Pasalnya, tanggung jawab atas produk jurnalistik tetap berada di tangan perusahaan pers.
Tidak Mengandung SARA
Produk jurnalistik yang dihasilkan AI dilarang mengandung unsur cabul, manipulasi, dan diskriminasi terkait SARA.
Transparansi
Redaksi dan perusahaan media wajib menginformasikan secara terbuka apabila produk jurnalistiknya dibuat menggunakan bantuan AI.
Sayangnya, karena bentuk pedoman masih berupa panduan dan imbauan, maka tidak ada payung hukum yang memperkuat batasan AI ini.
Baca juga: Tantangan Baru Jurnalis: Jawaban Narasumber Berlandaskan AI
Kesimpulan
AI telah menjadi alat bantu dalam pekerjaan termasuk di dunia jurnalistik.
Penggunaannya mulai dari perencanaan isu, membentuk artikel dan naskah, mengumpulkan dan mendistribusikan konten, hingga sampai ke tangan konsumen.
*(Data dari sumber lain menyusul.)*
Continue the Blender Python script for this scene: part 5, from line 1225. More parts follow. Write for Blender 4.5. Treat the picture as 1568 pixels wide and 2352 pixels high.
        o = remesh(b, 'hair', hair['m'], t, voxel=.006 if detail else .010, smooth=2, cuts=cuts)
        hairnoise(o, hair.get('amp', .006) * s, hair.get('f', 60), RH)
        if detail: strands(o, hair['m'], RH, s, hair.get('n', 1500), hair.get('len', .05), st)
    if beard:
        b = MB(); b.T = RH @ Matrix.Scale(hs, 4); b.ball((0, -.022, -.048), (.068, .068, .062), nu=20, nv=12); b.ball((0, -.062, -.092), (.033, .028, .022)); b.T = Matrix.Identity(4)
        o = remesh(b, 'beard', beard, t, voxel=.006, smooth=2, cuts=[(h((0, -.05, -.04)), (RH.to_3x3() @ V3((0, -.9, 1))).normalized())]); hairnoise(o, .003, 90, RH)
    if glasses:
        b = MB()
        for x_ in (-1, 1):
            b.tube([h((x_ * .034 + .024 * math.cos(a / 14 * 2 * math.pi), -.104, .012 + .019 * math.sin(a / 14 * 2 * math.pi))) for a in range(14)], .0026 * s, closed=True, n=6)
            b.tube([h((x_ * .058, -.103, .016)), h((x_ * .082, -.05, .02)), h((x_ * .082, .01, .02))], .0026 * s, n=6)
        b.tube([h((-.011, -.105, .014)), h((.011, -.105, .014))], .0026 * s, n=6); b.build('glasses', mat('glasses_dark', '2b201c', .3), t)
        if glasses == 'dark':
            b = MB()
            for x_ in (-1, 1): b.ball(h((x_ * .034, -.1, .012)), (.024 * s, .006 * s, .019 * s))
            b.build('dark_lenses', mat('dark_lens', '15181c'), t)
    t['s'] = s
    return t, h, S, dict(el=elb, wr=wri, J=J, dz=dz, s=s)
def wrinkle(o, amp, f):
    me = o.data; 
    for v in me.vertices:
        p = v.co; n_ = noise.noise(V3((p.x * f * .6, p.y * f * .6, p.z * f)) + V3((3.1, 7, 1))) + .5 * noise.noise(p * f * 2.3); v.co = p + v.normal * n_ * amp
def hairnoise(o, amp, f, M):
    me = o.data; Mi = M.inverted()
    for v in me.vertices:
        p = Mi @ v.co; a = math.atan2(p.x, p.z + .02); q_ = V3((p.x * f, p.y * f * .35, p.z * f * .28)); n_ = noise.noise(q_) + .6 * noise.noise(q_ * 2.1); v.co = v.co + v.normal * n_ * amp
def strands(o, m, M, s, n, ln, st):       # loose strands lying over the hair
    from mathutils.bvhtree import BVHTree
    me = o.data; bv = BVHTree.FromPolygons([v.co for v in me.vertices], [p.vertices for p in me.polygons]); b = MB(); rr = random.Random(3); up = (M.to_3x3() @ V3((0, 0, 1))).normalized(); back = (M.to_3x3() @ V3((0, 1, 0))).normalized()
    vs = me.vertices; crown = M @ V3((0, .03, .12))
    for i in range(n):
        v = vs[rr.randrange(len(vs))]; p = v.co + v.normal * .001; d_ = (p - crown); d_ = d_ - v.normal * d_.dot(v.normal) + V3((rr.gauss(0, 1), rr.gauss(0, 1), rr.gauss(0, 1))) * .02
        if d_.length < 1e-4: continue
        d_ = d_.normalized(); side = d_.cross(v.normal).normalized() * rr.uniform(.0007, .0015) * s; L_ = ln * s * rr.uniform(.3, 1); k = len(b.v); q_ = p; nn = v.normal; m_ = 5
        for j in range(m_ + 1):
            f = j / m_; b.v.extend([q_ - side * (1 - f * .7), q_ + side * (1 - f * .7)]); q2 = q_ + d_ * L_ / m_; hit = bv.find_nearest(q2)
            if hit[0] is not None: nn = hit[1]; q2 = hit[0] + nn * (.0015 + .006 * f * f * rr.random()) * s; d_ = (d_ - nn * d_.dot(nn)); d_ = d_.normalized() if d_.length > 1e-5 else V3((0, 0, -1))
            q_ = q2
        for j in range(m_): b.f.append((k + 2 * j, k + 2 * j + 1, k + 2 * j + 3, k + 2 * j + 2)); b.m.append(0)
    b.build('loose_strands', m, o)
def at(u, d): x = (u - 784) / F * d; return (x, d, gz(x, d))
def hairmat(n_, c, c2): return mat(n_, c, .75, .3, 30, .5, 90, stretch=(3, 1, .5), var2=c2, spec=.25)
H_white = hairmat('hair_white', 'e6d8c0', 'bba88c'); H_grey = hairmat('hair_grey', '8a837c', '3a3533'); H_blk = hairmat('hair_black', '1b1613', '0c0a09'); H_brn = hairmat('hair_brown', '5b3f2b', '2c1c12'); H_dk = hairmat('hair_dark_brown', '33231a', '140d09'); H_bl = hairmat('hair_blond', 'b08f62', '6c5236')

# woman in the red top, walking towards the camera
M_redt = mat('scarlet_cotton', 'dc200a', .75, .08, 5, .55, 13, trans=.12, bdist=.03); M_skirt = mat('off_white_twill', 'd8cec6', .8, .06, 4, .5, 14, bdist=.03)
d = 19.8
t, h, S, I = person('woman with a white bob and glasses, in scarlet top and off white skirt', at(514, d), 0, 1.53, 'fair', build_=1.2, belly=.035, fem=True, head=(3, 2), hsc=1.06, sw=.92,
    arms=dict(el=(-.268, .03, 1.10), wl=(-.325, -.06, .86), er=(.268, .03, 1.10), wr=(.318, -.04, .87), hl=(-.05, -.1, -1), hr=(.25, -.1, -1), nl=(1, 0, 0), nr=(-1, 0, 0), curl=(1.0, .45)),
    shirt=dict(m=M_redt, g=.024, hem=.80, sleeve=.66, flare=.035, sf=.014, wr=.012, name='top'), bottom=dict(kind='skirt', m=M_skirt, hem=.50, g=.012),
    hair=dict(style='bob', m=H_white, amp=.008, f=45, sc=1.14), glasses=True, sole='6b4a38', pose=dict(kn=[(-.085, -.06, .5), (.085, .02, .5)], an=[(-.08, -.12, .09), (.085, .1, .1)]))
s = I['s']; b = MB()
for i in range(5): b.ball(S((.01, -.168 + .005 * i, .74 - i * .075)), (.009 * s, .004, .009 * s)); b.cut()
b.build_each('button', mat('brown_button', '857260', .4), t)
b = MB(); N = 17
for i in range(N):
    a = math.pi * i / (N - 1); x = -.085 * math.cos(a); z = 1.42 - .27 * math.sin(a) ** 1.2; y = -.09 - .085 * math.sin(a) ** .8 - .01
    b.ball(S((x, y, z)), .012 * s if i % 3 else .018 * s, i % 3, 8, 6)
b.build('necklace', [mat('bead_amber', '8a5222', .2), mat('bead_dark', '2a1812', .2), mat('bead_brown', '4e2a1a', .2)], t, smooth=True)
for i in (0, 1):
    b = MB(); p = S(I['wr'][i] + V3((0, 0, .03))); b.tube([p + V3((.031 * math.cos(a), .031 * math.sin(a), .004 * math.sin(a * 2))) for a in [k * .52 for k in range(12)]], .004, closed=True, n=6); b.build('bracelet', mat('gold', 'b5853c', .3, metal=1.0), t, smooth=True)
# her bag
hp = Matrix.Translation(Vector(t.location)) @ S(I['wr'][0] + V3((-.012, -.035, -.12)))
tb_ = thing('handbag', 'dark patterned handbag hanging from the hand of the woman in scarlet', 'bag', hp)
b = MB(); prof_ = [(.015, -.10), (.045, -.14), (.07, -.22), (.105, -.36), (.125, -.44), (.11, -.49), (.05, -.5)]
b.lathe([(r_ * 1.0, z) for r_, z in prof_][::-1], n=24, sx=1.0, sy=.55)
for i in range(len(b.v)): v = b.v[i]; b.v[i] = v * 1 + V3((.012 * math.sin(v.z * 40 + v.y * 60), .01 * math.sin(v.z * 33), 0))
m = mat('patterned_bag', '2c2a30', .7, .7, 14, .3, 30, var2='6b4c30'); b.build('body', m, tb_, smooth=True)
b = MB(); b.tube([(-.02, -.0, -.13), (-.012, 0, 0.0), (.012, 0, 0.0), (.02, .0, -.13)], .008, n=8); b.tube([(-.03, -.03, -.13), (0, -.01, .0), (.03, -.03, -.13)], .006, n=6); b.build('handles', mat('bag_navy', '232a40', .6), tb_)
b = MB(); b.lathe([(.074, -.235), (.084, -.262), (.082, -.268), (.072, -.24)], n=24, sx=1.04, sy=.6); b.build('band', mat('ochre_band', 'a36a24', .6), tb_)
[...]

Alat kecerdasan buatan sebaiknya digunakan oleh redaksi untuk untuk membantu di balik layar, dengan tetap ada peran manusia yang melakukan supervisi.
Batasan AI tersebut juga telah dicantumkan pada pedoman Dewan Pers, sehingga setiap karya yang menggunakan AI tidak melanggar kode etik jurnalistik.
Wawancara dengan Nenden Sekar Arum dilakukan pada Sabtu, 10 Mei 2025. Percakapan ini telah diedit agar lebih ringkas.